I just finished reading Helen Gracie Sager's sanctimonious letter commenting on an article announcing a Browseabout Books signing by Meg Ellacott, author of a book on Dr. Bradley.
The letter asserts that no good can come of thinking about or analyzing what happened and condemns the author as a profiteer. She throws in a personal attack on Ms. Ellacott for good measure.
Ms. Sager's viewpoint is disfigured by two assumptions I believe are inaccurate. One is that the Bradley case ought never to be mentioned again. I understand that there are many people in the lets-not-think-about-it camp, but I know there are also many people who, like Ms. Ellacott, find it hard just to put the case in a drawer, people, who need to make sense of it.
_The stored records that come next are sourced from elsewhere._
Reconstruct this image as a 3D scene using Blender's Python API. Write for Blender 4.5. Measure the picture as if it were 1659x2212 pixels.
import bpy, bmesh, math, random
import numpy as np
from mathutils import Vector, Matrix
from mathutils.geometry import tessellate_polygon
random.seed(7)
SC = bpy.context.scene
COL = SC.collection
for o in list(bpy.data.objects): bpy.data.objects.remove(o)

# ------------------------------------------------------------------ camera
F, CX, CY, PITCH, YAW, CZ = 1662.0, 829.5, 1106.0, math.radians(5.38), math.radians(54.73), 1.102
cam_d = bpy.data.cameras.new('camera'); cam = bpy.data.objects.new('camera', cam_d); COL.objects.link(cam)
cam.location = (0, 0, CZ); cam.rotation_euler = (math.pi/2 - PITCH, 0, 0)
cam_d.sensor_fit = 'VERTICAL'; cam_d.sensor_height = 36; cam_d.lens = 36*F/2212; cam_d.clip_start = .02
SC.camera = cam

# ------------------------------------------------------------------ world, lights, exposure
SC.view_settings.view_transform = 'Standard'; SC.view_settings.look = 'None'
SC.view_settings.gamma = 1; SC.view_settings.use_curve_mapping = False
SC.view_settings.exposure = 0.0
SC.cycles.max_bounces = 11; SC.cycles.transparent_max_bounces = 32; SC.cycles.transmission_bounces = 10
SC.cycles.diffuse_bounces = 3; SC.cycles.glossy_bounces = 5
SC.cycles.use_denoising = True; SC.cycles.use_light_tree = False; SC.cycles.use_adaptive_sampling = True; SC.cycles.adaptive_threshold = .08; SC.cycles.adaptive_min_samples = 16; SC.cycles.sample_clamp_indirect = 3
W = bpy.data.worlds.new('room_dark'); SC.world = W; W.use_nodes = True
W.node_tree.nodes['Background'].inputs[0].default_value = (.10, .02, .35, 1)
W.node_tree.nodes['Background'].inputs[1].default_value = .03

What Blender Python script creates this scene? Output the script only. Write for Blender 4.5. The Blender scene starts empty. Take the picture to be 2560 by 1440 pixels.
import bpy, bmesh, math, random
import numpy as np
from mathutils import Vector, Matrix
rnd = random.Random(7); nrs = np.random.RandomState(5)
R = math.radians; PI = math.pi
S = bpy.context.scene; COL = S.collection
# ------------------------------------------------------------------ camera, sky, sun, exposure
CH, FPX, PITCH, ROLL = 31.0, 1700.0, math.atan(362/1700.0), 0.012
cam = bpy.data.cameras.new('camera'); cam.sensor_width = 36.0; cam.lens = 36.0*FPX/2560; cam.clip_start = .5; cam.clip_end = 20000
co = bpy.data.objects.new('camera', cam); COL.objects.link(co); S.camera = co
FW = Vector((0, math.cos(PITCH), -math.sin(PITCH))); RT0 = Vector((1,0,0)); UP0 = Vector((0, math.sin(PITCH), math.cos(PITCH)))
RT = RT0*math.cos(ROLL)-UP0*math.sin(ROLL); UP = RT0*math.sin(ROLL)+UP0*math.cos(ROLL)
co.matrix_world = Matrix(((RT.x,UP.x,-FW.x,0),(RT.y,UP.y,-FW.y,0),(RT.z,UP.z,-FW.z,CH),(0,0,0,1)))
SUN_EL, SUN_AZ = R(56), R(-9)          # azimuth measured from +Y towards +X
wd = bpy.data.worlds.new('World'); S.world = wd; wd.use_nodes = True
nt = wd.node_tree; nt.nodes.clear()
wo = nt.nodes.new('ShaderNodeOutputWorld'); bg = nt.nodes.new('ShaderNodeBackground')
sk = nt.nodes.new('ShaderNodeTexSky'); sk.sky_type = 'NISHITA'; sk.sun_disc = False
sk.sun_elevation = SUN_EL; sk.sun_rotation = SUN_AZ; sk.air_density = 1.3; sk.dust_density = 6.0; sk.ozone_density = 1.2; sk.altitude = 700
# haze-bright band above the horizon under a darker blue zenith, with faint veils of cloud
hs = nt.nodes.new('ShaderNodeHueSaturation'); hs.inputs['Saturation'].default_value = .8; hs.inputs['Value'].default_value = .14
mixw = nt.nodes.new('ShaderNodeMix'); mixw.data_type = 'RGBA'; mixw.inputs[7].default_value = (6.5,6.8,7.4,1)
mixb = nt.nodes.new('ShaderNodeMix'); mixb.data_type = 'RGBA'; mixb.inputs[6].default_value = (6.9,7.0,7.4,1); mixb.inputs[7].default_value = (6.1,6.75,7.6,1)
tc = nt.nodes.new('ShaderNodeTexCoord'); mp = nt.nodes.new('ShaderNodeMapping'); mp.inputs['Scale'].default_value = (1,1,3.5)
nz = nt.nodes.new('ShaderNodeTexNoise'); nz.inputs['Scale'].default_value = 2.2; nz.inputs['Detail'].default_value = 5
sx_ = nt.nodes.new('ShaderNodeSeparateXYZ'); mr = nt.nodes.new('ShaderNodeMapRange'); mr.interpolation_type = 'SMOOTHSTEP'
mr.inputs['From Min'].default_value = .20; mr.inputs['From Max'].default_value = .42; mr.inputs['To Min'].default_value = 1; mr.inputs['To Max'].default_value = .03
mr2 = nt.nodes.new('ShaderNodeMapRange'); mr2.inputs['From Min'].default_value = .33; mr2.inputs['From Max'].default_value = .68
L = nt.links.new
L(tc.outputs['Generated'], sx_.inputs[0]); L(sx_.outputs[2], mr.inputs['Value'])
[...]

Meg's book is very helpful in terms of clues that might have been spotted and actions that might have been taken, lessons we need for the future, to deal with other Dr. Bradleys. If she had read the book or taken the trouble to talk to Ms. Ellacott, Ms. Sager would have discovered that Meg was, in fact, driven to do the research for the book as a means of making sense of, rather than exploiting this tragedy. The assumption that the book was written to profit from this tragedy is also quite mistaken. Ms. Ellacott may break even on a project that cost her several years of her life and the expense of self-publishing but it unlikely that the book will produce wealth.
Meg Ellacott has taken the trouble to do research and to think long and hard about the Bradley case in order to understand it and help others understand it. Ms. Sager, of course, has a right to her own opinion, however uninformed it may be.